A quoi nos amis britanniques auront-ils renoncé ? A participer au « projet européen », c’est-à-dire à la construction politique d’une entité supranationale européenne intégrée. Mais ce projet d’intégration fait-il encore sens ?

Je ne le pense pas, ou du moins, je n’y crois plus. Cette idée ne verra pas le jour, et est dorénavant morte. Et le dire aussi carrément, c’est aussi s’en libérer ; et s’en libérer, c’est débarrasser son esprit d’une idée « encombrante », obscurcissante et mieux voir ce qu’elle pouvait avoir d’irréaliste.

L’Europe a de nombreuses dimensions : géographique, économique, politique, culturelle, sociale, ethnique…

Géographiquement, son identité est une donnée naturelle et, sauf à combler le Channel ou à décoller les terres britanniques de leur socle minéral, les choses resteront en l’État, les iles britanniques amarrées au continent par un tunnel, comme un grand bateau tenu à quai par un « bout ».  L’Europe économique, elle, est faite, et c’est une réussite, au moins pour les plus riches[1] : Marché Commun depuis 1957, puis Marché Unique. Rien ne dit que la Grande-Bretagne quittera nécessairement ce grand Marché. Et l’Europe politique ? J’y reviendrai en conclusion. L’Europe culturelle existe, ancrée dans une longue histoire « européenne » que l’Angleterre, comme l’Irlande, L’Écosse ou le Pays de galle, ou d’autres nations ont faite. Et c’est une dimension structurante de notre occident. Nos modes de consommation sont de plus en plus américanisés ; nous parlons anglais, aimons la pop anglaise, passons nos vacances dans le Kent ou le Sussex et quand nous traversons la Manche, nous croisons les Britanniques qui descendent sur Quiberon ou vers le Périgord ou la Provence. Et la création de l’UE n’y a rien fait, et le Brexit n’y changera rien. Quant à l’Europe des imaginaires, comment imaginer que les Corses, Bretons, Catalans, Écossais, abandonnent leurs esprits nationaux pour se fonder dans une Union européenne qui n’est qu’un État bruxellois technobureaucratique, sans âme et dénué de toute consistance ?

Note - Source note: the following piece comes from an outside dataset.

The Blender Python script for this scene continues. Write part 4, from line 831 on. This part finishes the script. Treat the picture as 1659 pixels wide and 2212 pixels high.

Reste donc l’Europe politique ? Elle n’existe pas et n’existera pas, car toutes ses nations ne partagent pas les mêmes valeurs ; et ce point est rédhibitoire. Et je trouve symbolique que ce soit la nation qui inventa la démocratie occidentale qui quitte maintenant ce projet si mal engagé. Je pourrai trouver cent raisons pour montrer l’incohérence du projet d’intégration européenne. Je n’en prendrais qu’un, peut-être deux. Je note, par exemple, que le Premier ministre slovaque déclarait il y a quelques semaines que la Slovaquie n’accepterait que des migrants chrétiens et refuserait l’entrée de tout migrant musulman sur son territoire – partie du territoire d’une UE dont l’une des règles est la libre circulation sur son territoire de ses ressortissants. Dans le même temps, le processus d’entrée dans l’UE de la Turquie – qui compte 70 millions de musulmans – se poursuit. Tout cela n’a aucun sens. Ne parlons donc pas de l’absence de démocratie dans les structures politiques de l’UE. L’UE, avec ce que l’on appelait au XVIIIe la Nouvelle Europe est la pointe avancée d’un occident qui prétend défendre deux valeurs premières : les droits humains et la démocratie. Si les Anglais tiennent à leur démocratie, il est cohérent qu’ils quittent l’UE, quitte à en payer un prix que personne aujourd’hui n’est encore capable d’appréhender. Reste l’affolement des marchés qui doutent et que ces questions de liberté, d’indépendance, de valeurs humaines, de transcendante n’effleurent pas. Le Marché n’a pas d’âme, donc pas d’état d’âme.

[1]. Les pauvres, on s’en fout. Ils sont invités à rester dans les marges, à se taire et à se faire oublier. On les sortira les jours de fête, ou d’élection, pour qu’ils agitent leurs petits drapeaux en regardant passer la caravane bruyante et chamarrée, et on leur jettera des gadgets et des confettis.